Question and Conjecture
In a Lorentzian metric (Only one time dimension) of signature: $(+,-,-,-,\dots)$
Lets say I have a line element $ds^2 = \sum_{\mu , \nu = 0}^n g^{\mu \nu} d \tilde x_\mu d \tilde x_\nu $ and
$1.$ It is of the form $ds^2 = \sum_{\mu=0}^n g^{\mu \mu} d \tilde x_\mu d \tilde x_\mu$
$2.$ There exists a continuous path parametrized by $\lambda$ whose path-length extends to infinity
We define $s = \int_{\lambda_0}^{\lambda_1} \sqrt{\sum_{\mu=0}^n \frac{d \tilde x_\mu}{d \lambda} \frac{d \tilde x^\mu}{d\lambda}} d \lambda $ with $s(0)= 0 = \lambda_0$
$3.$ It must be of the Lorentzian only $g_{00}$ must be positive and the path must be timelike. Then:
We define:
$$ g^{00} ds'^2 = ds^2 $$
and define coordinates: $d x_i = \sqrt{|g^{ii}|} d \tilde x_i$. Then:
$$(\int_{s(\lambda_0)=0}^\infty e^{-\alpha s'^2} ds' )^2 \geq (\int_{\lambda_0}^\infty e^{-\alpha s(x (\lambda),y(\lambda),z(\lambda))^2} \frac{dx_0}{d \lambda} d \lambda )^2 - \sum_{\mu=1}^n (\int_{\lambda_0}^\infty e^{-\alpha s(x(y),y,z(y))^2} \frac{d x_\mu}{d \lambda} d \lambda )^2 $$
Are there any counter examples?
Heuristic Rough Derivation and Example
The following proof is difficult to follow but is meant to give only a rough sketch.
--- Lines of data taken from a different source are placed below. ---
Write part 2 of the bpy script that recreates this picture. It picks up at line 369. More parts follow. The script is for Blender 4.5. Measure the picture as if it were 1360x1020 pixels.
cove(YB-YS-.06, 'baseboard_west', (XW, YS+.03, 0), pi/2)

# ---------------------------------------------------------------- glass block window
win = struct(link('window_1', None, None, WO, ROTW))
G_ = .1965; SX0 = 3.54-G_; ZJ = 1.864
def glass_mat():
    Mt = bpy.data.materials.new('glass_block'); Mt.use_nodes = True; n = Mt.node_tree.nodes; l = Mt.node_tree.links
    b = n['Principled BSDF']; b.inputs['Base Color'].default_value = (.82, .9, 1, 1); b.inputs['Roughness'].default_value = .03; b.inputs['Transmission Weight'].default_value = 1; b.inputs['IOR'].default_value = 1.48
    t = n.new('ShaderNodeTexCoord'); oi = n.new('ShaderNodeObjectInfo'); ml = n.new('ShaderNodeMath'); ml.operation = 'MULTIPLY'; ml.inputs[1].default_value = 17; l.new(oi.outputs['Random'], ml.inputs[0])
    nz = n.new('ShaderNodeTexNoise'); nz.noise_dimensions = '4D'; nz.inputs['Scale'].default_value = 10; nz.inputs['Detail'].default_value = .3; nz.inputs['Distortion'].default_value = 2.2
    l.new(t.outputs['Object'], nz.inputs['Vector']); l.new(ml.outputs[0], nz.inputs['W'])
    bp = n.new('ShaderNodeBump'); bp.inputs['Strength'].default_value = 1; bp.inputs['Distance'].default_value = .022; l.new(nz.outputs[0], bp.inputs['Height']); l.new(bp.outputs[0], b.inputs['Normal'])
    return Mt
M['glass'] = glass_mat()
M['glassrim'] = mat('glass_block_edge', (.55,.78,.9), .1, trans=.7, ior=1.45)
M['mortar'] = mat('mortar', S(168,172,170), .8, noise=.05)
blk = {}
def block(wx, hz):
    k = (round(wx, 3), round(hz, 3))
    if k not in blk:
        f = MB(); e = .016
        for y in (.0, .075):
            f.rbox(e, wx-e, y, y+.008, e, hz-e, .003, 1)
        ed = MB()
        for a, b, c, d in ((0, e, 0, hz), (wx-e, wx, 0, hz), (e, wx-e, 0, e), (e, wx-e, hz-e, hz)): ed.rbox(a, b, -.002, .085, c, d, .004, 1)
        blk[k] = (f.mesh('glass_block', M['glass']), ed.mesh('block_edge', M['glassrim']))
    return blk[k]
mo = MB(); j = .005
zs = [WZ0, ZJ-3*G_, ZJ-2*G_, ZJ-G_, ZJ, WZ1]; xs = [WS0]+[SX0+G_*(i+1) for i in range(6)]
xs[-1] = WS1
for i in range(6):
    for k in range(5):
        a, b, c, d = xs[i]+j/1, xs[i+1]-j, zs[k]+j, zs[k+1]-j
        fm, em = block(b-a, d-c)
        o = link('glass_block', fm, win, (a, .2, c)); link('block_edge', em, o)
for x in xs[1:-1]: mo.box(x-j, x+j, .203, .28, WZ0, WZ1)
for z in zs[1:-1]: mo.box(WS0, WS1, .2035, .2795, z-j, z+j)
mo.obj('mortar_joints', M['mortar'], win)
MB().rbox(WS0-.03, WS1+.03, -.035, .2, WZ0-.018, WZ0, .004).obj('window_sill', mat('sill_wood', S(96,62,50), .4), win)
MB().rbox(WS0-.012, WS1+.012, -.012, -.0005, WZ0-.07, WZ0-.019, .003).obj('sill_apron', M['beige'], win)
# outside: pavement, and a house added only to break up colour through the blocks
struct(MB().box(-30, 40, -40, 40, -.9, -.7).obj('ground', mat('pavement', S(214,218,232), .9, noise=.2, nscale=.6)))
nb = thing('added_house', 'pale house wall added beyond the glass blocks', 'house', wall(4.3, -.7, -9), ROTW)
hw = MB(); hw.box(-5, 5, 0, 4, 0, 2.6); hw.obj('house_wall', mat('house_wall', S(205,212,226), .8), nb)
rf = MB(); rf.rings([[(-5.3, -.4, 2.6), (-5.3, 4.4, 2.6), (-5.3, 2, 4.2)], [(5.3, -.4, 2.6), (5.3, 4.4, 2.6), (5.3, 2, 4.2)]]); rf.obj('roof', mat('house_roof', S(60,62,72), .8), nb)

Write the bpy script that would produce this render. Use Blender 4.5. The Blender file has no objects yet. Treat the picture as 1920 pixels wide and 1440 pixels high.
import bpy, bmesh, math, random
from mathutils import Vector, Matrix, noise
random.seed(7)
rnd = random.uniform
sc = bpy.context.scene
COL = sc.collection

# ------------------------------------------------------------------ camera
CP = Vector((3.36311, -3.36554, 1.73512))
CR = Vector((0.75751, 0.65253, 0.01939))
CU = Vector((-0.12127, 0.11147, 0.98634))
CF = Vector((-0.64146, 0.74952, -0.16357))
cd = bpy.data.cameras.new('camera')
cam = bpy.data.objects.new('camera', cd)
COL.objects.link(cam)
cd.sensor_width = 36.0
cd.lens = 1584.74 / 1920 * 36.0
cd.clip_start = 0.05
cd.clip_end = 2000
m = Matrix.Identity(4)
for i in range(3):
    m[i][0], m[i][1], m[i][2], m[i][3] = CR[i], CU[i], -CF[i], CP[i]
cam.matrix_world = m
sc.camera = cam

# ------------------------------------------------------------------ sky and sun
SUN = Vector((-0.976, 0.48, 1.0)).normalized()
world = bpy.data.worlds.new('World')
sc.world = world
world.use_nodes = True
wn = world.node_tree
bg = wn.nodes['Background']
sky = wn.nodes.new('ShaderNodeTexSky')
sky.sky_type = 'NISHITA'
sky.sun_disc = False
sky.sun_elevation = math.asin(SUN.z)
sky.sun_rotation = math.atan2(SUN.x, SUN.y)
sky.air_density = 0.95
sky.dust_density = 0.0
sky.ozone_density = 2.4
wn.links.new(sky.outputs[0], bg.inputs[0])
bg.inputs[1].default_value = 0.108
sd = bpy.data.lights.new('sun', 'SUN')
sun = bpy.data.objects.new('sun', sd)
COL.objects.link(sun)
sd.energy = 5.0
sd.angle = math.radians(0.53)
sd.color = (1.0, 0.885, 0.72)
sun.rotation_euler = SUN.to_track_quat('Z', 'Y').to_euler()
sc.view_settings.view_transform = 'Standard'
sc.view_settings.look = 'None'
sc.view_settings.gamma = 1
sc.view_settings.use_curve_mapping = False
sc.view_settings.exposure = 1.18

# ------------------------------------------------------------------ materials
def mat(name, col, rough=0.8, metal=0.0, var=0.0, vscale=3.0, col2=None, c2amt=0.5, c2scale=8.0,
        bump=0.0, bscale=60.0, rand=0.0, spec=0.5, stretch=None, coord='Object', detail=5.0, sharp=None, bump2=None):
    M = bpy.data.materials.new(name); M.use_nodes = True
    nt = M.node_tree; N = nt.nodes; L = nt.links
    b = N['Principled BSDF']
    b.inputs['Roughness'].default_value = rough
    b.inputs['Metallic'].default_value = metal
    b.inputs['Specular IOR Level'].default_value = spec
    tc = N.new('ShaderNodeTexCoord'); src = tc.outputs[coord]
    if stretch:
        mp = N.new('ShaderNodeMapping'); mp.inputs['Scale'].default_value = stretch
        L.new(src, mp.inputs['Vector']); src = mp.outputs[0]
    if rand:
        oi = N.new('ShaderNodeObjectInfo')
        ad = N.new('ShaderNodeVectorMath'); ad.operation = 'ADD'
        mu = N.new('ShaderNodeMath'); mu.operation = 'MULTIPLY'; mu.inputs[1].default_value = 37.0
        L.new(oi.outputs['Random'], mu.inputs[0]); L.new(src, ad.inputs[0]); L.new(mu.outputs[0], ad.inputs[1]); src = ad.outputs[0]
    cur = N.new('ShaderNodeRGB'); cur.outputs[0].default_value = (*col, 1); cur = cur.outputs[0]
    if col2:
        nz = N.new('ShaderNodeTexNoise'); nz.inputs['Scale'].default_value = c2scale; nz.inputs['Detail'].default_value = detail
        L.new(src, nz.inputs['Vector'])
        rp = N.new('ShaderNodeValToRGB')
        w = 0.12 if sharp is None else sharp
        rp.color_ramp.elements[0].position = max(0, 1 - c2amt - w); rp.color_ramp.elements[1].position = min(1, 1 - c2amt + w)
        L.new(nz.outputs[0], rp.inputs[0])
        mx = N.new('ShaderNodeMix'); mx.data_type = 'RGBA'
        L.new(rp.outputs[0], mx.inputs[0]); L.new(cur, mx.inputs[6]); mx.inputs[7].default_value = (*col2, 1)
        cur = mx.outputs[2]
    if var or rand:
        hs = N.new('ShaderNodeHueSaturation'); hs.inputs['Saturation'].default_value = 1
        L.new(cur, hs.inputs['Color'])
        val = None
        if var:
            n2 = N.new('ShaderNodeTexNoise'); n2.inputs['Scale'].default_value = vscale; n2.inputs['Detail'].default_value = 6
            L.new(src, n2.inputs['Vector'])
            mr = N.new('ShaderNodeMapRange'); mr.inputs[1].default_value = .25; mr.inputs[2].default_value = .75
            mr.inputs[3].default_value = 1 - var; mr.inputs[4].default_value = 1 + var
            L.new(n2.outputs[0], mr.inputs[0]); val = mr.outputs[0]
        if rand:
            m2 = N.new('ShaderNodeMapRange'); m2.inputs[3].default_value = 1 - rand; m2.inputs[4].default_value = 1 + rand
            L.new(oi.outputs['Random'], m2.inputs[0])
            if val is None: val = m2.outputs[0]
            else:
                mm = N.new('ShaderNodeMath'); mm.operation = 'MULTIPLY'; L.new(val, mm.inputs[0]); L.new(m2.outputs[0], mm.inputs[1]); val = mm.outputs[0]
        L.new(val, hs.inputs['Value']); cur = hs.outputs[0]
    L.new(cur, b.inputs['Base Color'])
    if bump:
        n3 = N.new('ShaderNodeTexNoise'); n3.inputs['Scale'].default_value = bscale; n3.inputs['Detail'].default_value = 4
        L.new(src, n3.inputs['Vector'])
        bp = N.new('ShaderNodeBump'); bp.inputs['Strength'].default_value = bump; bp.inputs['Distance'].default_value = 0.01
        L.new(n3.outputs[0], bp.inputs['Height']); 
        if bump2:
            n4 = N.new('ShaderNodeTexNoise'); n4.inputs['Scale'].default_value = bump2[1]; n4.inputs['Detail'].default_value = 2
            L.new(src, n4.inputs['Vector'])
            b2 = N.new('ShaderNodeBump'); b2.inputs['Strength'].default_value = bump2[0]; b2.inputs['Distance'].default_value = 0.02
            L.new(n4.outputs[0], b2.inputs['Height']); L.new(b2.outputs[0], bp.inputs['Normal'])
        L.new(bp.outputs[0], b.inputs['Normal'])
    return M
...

We define $s$ as done already previously now let's say I have the line element:
$$ ds^2 = f(r,t)^2 dt^2 - r^2 d\theta^2 - dr^2 $$
We compare this to:
$$ f(r,t) ds' = ds $$
Hence,
$$ ds'^2 = dt^2 - \frac{dr^2}{f(r,t)^2} - \frac{r^2}{f(r,t)^2} d \theta^2 $$
Now we multiply a factor of $\beta_s e^{-\alpha s'(x,y,z)}$ both sides. Note: $\beta_s$ should not be thought as a function
$$ \beta_s e^{\alpha s'} ds'^2 = e^{\alpha s'} \beta_s dt^2 - \beta_s e^{\alpha s'} \frac{dr^2}{f(r,t)^2} - \beta_s e^{\alpha s'} \frac{r^2}{f(r,t)^2} d \theta^2 $$
Let:
$$ \beta_s e^{\alpha s'} ds'^2 = e^{\alpha s'} \beta_s dt^2 - \beta_s e^{\alpha s'} \frac{dr^2}{f(r,t)^2} - \beta_s e^{\alpha s'} \frac{r^2}{f(r,t)^2} d \theta^2 $$
We can also say:
$$\beta_s e^{\alpha s'} ds'^2 \geq e^{\alpha s'} \beta_s dt^2- \beta_s e^{\alpha s'} (d \int \frac{ dr}{f(r,t)} )^2 - \beta_s e^{\alpha s'} (d \int \frac{r}{f(r,t)} d \theta)^2 $$
We define $y = \int \frac{ dr}{f(r,t)} $ and $z = \int \frac{r}{f(r,t)} d \theta$
Now we assume the path takes is continuous. We then do a transformation based on this and cancel the common coefficient:
$$(\int_{s(\lambda_0)=0}^\infty e^{-\alpha s'^2} ds' )^2 \geq (\int_{\lambda_0}^\infty e^{-\alpha s(x (\lambda),y(\lambda),z(\lambda))^2} \frac{dt}{d \lambda} d \lambda )^2 $$ $$- (\int_{y(\lambda_0)}^\infty e^{-\alpha s(x(y),y,z(y))^2} \frac{dy}{d \lambda} d \lambda )^2 - (\int_{\lambda_0}^\infty e^{-\alpha s(x(z),y(z),z))^2} \frac{dz}{d \lambda} d \lambda )^2 $$